Cardinal O'Brien's intemperate broadside against embryology research buries an opportunity for discussion in invective

四月 17, 2008

Thirty-five craters on the Moon are named after Jesuit scientists and mathematicians. The Catholic Church is often portrayed today as an impediment to science rather than a facilitator of it: the persecution of Galileo looms larger in the collective memory than the exploration of space. But these lunar labels testify that despite the Church's well-publicised run-ins with science, it has also had a long and significant engagement with it. Its followers cannot simply be dismissed as invariably irrational, obscurantist and ignorant.

On the other hand, labels such as these are harder to avoid when Church leaders indulge in intemperate outbursts of the kind made by Cardinal Keith O'Brien at Easter. The Cardinal - a science graduate - described the hybrid animal/human embryos that would be authorised under the Human Fertilisation and Embryology Bill as a "monstrous" attack on the sanctity of life and the experiments of "Frankenstein proportion". The reaction from the scientific establishment ranged from the vehement to the conciliatory, with several experts offering to meet Cardinal O'Brien to explain the science and explore the Church's concern.
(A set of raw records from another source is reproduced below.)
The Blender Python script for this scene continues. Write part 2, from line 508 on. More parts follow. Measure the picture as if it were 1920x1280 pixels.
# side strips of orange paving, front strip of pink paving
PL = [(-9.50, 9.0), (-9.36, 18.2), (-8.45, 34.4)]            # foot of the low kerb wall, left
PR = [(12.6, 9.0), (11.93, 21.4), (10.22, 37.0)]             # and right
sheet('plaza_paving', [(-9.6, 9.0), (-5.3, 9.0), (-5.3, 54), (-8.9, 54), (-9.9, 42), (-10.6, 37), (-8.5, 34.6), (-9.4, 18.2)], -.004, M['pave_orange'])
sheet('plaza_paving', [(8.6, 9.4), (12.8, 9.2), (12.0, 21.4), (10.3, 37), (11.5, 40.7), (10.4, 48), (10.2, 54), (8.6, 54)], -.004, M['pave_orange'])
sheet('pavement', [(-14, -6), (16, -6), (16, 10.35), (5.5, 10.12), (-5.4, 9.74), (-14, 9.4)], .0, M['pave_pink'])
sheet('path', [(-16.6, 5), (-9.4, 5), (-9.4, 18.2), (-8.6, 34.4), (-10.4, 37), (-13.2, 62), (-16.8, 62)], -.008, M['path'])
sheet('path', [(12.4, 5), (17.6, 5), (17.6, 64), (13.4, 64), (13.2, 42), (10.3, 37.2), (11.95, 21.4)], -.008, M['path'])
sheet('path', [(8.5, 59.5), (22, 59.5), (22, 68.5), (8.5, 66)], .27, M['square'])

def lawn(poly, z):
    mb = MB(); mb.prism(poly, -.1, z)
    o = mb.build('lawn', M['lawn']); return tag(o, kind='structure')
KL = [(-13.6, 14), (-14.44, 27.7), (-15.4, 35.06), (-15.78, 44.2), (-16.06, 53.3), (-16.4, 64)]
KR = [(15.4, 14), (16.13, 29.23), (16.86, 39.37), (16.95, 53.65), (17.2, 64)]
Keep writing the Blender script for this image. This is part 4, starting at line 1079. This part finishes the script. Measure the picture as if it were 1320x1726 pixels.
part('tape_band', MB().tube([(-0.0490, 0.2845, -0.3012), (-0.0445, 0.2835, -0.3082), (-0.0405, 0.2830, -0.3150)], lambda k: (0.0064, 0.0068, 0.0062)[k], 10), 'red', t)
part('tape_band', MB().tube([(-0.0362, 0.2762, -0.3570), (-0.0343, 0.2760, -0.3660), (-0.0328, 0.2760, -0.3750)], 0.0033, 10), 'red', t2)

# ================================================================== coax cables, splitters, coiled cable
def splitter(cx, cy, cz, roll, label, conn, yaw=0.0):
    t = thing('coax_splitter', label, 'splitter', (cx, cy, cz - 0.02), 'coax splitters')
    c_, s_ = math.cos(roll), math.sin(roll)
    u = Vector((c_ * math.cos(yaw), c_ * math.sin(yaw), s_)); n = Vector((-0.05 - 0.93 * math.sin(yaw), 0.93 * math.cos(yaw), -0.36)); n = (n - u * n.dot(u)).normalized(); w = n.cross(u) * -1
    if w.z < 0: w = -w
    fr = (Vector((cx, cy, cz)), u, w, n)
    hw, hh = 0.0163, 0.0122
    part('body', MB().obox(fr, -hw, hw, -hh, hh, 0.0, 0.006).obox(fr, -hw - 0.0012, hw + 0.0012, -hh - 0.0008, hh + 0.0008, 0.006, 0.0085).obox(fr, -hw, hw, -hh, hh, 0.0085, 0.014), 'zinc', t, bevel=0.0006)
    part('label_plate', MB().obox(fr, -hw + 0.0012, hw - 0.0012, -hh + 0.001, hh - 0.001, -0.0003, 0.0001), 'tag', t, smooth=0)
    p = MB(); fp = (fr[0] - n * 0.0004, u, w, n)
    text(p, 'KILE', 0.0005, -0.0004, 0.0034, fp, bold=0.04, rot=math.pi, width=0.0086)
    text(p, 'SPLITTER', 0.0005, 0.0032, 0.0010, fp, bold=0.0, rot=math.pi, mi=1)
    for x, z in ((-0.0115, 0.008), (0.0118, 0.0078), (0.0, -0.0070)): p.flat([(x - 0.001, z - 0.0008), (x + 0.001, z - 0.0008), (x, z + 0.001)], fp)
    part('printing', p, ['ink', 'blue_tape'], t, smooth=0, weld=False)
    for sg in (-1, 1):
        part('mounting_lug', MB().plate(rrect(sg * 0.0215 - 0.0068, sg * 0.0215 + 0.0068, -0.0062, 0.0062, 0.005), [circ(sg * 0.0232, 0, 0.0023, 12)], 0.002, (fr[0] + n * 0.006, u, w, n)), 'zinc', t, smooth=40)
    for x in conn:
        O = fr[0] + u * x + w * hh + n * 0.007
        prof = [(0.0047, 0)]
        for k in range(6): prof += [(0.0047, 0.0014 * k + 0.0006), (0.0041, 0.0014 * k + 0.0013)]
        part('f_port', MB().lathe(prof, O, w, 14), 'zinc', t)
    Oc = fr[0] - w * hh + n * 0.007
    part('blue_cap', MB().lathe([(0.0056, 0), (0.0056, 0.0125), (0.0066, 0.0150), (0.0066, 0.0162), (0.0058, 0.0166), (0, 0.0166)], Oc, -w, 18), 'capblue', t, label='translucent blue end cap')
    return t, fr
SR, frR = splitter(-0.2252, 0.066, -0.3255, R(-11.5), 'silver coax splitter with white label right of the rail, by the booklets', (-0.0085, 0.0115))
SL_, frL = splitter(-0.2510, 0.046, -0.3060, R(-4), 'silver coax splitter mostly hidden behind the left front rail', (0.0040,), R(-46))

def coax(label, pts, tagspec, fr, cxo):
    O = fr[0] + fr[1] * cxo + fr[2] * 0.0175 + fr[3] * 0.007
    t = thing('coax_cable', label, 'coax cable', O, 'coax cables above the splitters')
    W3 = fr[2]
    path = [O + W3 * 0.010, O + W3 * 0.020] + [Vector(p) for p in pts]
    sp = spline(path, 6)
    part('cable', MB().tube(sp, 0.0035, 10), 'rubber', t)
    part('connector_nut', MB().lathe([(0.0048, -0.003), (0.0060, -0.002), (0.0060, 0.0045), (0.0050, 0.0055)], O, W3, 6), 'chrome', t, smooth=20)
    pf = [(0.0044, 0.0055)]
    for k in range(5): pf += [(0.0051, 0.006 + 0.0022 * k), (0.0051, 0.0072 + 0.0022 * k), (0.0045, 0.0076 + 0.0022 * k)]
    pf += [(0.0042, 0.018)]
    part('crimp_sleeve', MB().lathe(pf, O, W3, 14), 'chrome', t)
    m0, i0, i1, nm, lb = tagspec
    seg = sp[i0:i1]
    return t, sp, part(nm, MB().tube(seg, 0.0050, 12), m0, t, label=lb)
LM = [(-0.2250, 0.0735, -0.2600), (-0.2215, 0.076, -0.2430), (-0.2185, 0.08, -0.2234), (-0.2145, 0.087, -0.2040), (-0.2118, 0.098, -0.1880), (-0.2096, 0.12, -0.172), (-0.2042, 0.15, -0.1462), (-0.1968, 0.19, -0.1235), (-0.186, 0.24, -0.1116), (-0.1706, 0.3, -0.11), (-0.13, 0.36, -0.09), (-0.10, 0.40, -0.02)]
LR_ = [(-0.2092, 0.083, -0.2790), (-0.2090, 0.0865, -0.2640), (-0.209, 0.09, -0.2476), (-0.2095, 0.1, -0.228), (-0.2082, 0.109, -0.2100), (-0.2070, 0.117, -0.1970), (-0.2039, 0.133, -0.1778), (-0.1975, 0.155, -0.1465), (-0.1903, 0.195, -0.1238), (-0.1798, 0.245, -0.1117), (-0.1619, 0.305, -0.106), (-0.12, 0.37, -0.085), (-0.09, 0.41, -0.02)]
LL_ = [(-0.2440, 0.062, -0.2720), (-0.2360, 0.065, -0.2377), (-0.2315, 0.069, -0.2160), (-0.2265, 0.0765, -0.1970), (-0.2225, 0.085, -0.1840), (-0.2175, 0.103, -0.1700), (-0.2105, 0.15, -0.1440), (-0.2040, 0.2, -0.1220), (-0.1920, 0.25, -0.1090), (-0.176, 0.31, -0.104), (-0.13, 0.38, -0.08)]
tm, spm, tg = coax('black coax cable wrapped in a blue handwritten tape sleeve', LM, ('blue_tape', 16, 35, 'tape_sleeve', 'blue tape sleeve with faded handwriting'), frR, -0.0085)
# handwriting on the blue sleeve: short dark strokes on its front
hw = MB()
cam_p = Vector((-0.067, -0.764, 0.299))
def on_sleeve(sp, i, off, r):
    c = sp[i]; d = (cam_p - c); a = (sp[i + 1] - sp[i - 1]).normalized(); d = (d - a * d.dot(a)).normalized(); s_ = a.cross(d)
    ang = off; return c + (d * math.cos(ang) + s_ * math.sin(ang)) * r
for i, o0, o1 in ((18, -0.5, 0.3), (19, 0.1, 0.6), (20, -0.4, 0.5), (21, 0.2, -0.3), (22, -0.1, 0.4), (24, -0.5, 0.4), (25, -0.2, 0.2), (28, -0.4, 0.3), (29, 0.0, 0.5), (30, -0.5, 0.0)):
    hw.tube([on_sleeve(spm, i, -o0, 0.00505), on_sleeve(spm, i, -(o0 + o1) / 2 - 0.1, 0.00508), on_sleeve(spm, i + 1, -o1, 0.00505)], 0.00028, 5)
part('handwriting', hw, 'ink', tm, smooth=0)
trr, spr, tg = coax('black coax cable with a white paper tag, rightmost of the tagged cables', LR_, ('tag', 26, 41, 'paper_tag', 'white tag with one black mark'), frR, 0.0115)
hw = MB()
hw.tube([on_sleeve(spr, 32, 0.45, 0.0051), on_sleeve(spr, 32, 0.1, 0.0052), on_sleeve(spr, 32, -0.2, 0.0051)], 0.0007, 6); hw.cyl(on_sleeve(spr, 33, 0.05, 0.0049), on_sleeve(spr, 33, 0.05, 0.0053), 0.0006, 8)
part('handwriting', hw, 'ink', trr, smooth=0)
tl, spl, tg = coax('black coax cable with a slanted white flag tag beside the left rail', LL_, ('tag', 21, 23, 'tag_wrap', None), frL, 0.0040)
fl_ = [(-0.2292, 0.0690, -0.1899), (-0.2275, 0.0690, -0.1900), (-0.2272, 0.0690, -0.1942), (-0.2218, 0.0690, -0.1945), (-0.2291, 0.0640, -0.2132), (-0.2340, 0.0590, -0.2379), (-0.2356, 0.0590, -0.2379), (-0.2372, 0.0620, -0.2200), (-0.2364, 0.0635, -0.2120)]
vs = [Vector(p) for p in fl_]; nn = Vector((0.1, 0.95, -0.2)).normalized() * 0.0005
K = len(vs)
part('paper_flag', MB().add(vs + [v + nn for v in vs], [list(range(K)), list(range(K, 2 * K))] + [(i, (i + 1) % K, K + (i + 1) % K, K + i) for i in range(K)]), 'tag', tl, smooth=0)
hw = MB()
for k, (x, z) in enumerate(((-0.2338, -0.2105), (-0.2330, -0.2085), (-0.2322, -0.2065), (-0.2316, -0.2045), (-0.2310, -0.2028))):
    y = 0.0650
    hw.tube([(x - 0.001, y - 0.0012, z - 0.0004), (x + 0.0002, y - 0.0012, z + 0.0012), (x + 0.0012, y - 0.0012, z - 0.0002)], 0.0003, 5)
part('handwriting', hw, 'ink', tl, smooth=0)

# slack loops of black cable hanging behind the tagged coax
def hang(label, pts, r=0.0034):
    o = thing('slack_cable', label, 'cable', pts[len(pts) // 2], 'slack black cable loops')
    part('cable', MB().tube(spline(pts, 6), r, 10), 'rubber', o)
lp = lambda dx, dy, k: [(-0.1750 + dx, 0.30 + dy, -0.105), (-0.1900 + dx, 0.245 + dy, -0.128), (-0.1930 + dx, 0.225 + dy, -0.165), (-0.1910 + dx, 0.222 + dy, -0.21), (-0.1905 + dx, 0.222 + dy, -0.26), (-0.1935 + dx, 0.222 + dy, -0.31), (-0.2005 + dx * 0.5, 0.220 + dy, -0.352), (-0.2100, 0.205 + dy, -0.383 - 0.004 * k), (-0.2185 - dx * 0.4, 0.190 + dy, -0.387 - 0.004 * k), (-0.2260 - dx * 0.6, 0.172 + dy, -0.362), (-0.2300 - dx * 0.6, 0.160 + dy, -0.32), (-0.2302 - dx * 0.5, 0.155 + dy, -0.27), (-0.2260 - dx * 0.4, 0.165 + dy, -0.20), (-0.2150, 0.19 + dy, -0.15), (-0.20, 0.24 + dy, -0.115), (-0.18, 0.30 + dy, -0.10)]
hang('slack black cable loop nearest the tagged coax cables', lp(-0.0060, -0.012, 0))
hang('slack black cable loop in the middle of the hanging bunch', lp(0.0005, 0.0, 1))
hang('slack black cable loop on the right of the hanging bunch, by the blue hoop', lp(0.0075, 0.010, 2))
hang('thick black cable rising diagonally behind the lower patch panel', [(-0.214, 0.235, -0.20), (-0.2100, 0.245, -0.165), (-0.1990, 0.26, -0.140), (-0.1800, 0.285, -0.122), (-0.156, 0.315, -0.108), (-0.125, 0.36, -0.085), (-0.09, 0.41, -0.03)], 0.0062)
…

Nevertheless, the Cardinal achieved his initial objective - the Government conceded that Labour MPs would be given a free vote on the most contentious elements of the Bill. Whatever one thinks of the Cardinal's grasp of science, his political nous cannot be doubted.

Having comprehensively mugged the politicians, the Cardinal is now preparing to deal with the scientists. Although a date for the discussion has yet to be confirmed, the Cardinal hasn't been idle. As well as expanding his ideas in a blog, he has posted a five-minute harangue on YouTube. He claims that the lack of scientific rigour in the embryology experiments worries him as much as their immorality. Cardinal O'Brien is being disingenuous. Even were the experts to allay his scientific doubts, his conscience would not be calmed. The root of his implacable opposition is his and his Church's belief in the sanctity of human life, which, they argue, would be apparent, and grotesquely violated, even in the tiny, fleeting existence of a hybrid embryo.

On one level, the Cardinal's actions are perfectly justifiable. If one believes that life begins at conception, however unorthodox, then what merit temperance? Is there not a duty to be loud in its defence? It is, as events have shown, effective. And the Cardinal has form. Last year he compared the current abortion rate to "two Dunblane massacres a day" and thundered: "We are killing in our country the equivalent of a classroom of kids every day."

But if one does not accept his religion's ethical proposition about human life, what kind of discussions are on offer? Interestingly, he has told us: "In agreeing to such a meeting, my only condition would be that the scientists were also willing to accept instruction from our churches and peoples of faith on basic morality, on what human life really is, on the purpose of our life on Earth and so on." If his interlocutors do not have any qualms about the first part of that sentence, they surely should have about the "and so on". It has an infinite ring to it.

Rhetorical thuggery can advance an argument an awfully long way. The danger is that the more extreme the position, the easier it is to dismiss. Complex matters are obscured in a tidal wave of invective. And that is a great pity because the issues created by scientific advances require ethical debate. That is easy to avoid when one's opponent can be caricatured as a theological Rambo. Cardinal O'Brien is an excellent politician but a lousy philosopher. He cleaves to certainty and does not acknowledge the value of doubt. Are there any features on the Moon bearing his name? Possibly, in the Mare Fecunditatis or the Mare Spumans.